I just don’t use code on the air, and the absurdity of this is starting to bug me.

For a start, my amateur activity in my adult life has not been consistent.  I operate for a year or so, then become inactive for a few years; then I start up again. During the periods when I am active, I often find that I get more enjoyment from listening than I do from actually making QSO’s, so the need for a distance-busting low power wonder mode like CW doesn’t seriously rear it’s head.  I think this is the reason, I have not been seriously motivated enough to use code on a regular basis.

I didn’t have much trouble learning the code so that I could pass the standard UK amateur radio morse code test at 12 words per minute at a Post Office testing station when I was 15.  I also didn’t experience any problems getting my code up to the 20 wpm required for the US extra class license about 10 years later.  Some folk find learning very difficult if not impossible;  I wasn’t one of them.  It came fairly easily to me.  The only reason I think that I didn’t pursue the code once licensed was sheer lack of gumption.

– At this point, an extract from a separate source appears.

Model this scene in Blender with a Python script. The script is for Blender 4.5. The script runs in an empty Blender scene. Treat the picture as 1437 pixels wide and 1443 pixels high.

So things are going to be different this time.  I have always wanted to build a small and light low power transceiver for 30, 40 or 20 meters and have the satisfaction of having made lots of contacts with it. I’m going to do it this time.

Oh – and the picture of the Bencher paddle at the top of this post?  I took it so that I could sell the paddle on eBay.  I had decided that paddles and I didn’t get along.  I was going to trade it in for a straight key.  Well, I am still going to get the straight key, but for some reason, I have been practising with this paddle and have realised that I really can get comfortable with using it.

I think I just found my gumption.

Don’t wish me luck.  I don’t need it; I now have gumption!